The Fed – What is the money supply? Is it important?

What is the money supply? Is it important?

The money supply is the total amount of money—cash, coins, and balances in bank accounts—in circulation.

The money supply is commonly defined to be a group of safe assets that households and businesses can use to make payments or to hold as short-term investments. For example, U.S. currency and balances held in checking accounts and savings accounts are included in many measures of the money supply.

There are several standard measures of the money supply, including the monetary base, M1, and M2.
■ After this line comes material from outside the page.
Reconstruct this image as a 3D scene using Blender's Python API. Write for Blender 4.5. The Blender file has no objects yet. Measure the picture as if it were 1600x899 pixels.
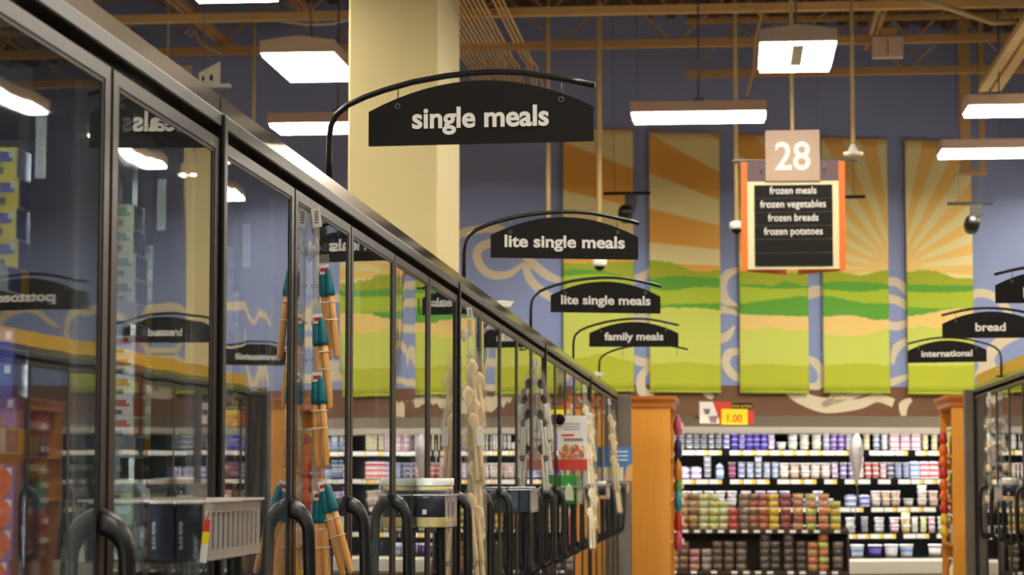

  • The monetary base: the sum of currency in circulation and reserve balances (deposits held by banks and other depository institutions in their accounts at the Federal Reserve).
  • M1: the sum of currency held by the public and transaction deposits at depository institutions (which are financial institutions that obtain their funds mainly through deposits from the public, such as commercial banks, savings and loan associations, savings banks, and credit unions).
  • M2: M1 plus savings deposits, small-denomination time deposits (those issued in amounts of less than $100,000), and retail money market mutual fund shares. Data on monetary aggregates are reported in the Federal Reserve’s H.3 statistical release (“Aggregate Reserves of Depository Institutions and the Monetary Base”) and H.6 statistical release (“Money Stock Measures”).

Over some periods, measures of the money supply have exhibited fairly close relationships with important economic variables such as nominal gross domestic product (GDP) and the price level. Based partly on these relationships, some economists—Milton Friedman being the most famous example—have argued that the money supply provides important information about the near-term course for the economy and determines the level of prices and inflation in the long run. Central banks, including the Federal Reserve, have at times used measures of the money supply as an important guide in the conduct of monetary policy.

Over recent decades, however, the relationships between various measures of the money supply and variables such as GDP growth and inflation in the United States have been quite unstable. As a result, the importance of the money supply as a guide for the conduct of monetary policy in the United States has diminished over time. The Federal Open Market Committee, the monetary policymaking body of the Federal Reserve System, still regularly reviews money supply data in conducting monetary policy, but money supply figures are just part of a wide array of financial and economic data that policymakers review.